Did any scientist push back on the level of optimism in the film? 

Josh Tickell: Always. Scientists study what is, not what could be, and what is, is naturally depressing. We always had scientists telling us to stay with the data. My answer was: the possibility is in the data. Over a thousand major studies on regenerative agriculture globally now give us a different trajectory. If we practice this on a billion acres, the climate crisis is addressed. The water crisis. The food crisis. 

Did anyone you filmed genuinely change the way you see regeneration? 

Rebecca Tickell: Every single time. Our first trip with our children was to a refugee settlement in Uganda, where a group of women called African Women Rising had turned barren land into a food forest. Our kids sat with children who had fled war, learning to grow food. Growing food wasn’t just nourishment: it was healing their environment and creating peace. To watch our children see that future so clearly in front of them gave me more hope than anything else in a decade of making these films. 

The film ends with Prince William introducing Gabe Brown, pioneering regenerative rancher. Was that constructed? 

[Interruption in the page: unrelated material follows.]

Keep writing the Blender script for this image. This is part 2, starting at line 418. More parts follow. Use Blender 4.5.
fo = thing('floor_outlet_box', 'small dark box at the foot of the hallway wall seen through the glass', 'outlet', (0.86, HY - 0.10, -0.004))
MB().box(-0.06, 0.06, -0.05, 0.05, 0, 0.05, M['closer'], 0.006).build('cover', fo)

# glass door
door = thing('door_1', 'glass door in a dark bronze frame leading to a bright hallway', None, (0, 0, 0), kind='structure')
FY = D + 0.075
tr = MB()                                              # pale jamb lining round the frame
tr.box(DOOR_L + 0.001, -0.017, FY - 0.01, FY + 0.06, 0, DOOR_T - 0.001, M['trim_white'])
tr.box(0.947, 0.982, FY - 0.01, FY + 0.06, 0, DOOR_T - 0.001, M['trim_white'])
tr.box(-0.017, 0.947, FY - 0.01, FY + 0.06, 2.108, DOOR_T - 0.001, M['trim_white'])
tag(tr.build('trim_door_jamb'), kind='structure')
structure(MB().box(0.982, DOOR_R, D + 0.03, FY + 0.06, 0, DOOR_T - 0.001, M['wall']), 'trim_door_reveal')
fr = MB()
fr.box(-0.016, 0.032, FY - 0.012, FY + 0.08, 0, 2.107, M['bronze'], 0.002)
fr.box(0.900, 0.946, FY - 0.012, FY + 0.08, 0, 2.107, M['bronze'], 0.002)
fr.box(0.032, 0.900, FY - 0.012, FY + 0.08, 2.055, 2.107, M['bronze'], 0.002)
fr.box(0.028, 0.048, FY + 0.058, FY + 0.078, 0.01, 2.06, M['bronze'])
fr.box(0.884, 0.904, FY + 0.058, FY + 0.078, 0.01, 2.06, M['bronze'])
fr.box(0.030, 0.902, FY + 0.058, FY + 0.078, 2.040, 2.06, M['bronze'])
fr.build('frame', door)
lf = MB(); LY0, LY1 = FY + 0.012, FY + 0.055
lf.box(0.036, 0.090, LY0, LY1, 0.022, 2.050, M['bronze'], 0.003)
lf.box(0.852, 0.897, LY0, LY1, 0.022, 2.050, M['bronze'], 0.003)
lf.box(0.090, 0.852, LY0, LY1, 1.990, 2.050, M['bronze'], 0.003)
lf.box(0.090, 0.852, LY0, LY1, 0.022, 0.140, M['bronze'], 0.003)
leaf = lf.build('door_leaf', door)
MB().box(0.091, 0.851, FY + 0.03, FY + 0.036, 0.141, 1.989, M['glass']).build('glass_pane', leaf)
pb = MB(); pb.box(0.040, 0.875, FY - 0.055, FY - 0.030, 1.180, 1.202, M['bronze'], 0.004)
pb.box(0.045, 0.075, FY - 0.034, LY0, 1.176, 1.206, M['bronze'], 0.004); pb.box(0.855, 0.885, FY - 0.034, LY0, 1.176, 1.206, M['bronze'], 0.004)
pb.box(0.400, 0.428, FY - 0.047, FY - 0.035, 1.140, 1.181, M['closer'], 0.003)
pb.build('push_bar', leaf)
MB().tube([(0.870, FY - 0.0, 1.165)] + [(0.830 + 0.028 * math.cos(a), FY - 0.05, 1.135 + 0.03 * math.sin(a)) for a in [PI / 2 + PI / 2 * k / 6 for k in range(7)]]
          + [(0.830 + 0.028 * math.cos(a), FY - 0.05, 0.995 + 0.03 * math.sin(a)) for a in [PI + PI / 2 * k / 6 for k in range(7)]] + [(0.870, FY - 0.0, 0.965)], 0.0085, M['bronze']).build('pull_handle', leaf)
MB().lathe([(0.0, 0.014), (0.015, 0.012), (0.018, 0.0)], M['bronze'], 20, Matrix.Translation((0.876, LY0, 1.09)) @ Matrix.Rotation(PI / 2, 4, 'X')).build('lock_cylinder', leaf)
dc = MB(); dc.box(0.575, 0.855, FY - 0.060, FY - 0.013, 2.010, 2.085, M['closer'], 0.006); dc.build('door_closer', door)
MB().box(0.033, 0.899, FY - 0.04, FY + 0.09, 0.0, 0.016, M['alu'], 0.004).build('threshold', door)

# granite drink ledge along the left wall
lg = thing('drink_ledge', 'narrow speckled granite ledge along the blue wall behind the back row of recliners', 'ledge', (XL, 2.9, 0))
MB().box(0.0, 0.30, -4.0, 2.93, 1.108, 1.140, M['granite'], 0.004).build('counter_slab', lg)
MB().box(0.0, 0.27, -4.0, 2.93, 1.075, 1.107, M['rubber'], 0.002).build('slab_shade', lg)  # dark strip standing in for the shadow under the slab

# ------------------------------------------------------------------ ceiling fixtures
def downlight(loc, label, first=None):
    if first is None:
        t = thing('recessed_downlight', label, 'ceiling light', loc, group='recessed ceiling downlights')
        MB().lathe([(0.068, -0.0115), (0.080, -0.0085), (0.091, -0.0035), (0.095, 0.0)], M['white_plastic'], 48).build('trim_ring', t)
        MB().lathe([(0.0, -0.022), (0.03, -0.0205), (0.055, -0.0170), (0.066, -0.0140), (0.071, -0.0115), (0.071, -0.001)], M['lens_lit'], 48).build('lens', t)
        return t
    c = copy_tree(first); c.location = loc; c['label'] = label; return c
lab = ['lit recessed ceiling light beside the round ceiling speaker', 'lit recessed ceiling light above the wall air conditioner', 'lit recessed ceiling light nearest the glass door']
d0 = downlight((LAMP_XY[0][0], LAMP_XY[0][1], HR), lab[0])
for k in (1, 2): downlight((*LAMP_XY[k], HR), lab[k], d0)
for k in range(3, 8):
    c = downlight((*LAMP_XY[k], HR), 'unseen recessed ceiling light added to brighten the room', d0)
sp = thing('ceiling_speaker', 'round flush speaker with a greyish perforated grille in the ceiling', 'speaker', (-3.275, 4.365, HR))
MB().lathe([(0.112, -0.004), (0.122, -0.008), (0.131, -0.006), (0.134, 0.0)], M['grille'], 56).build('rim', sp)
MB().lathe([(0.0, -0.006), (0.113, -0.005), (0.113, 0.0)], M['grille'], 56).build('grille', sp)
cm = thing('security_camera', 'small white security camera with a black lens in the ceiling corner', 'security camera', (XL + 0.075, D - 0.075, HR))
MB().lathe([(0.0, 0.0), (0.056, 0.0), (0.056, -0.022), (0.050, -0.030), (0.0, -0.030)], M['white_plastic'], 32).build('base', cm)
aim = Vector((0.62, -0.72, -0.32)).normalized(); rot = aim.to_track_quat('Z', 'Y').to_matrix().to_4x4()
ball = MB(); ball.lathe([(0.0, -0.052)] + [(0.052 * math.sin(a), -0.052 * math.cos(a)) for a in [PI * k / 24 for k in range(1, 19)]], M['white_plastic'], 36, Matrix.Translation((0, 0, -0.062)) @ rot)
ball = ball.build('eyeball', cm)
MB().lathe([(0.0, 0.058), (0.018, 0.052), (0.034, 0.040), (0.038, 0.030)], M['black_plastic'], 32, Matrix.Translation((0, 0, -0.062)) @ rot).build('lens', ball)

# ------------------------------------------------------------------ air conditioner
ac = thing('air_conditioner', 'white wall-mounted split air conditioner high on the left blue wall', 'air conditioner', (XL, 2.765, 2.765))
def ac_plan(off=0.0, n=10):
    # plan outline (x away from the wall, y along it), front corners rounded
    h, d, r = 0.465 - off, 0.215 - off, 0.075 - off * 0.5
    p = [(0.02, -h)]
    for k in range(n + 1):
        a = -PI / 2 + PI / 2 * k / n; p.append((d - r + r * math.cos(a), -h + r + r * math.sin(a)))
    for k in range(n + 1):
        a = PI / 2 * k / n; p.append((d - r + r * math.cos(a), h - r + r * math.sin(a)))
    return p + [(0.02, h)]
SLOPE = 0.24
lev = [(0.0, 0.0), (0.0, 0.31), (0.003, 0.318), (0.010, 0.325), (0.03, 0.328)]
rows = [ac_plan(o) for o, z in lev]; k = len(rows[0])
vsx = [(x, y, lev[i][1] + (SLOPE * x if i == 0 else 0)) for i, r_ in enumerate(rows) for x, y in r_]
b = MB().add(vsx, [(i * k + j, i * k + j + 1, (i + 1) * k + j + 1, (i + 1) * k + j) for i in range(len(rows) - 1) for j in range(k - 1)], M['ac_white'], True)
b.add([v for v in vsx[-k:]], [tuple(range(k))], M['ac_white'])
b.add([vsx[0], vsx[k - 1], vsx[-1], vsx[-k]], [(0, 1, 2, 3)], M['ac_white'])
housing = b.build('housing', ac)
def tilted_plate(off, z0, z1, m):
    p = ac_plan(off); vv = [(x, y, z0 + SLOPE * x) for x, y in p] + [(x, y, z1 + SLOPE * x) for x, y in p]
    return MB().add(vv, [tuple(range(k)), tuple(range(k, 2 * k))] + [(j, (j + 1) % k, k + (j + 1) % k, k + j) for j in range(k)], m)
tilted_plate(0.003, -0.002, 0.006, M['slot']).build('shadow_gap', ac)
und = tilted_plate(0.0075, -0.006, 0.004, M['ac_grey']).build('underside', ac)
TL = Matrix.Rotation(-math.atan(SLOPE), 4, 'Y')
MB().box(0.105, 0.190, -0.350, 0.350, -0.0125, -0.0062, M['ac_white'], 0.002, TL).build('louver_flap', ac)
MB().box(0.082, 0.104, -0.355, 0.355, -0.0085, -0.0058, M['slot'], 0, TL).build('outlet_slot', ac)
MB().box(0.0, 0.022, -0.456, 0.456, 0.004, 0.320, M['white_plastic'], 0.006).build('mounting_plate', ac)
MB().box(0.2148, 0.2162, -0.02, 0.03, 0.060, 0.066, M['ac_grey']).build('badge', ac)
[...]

Rebecca Tickell: Entirely organic. King Charles saw Kiss the Ground and it became his favourite film. He shared it with over a thousand people and reached out to Gabe Brown directly. When Gabe was invited to speak at the Groundswell conference, Prince William (having heard about the film from his father) was already a fan. He walked up to Gabe, and we were there. That was simply the natural trajectory after Kiss the Ground brought his story to the world.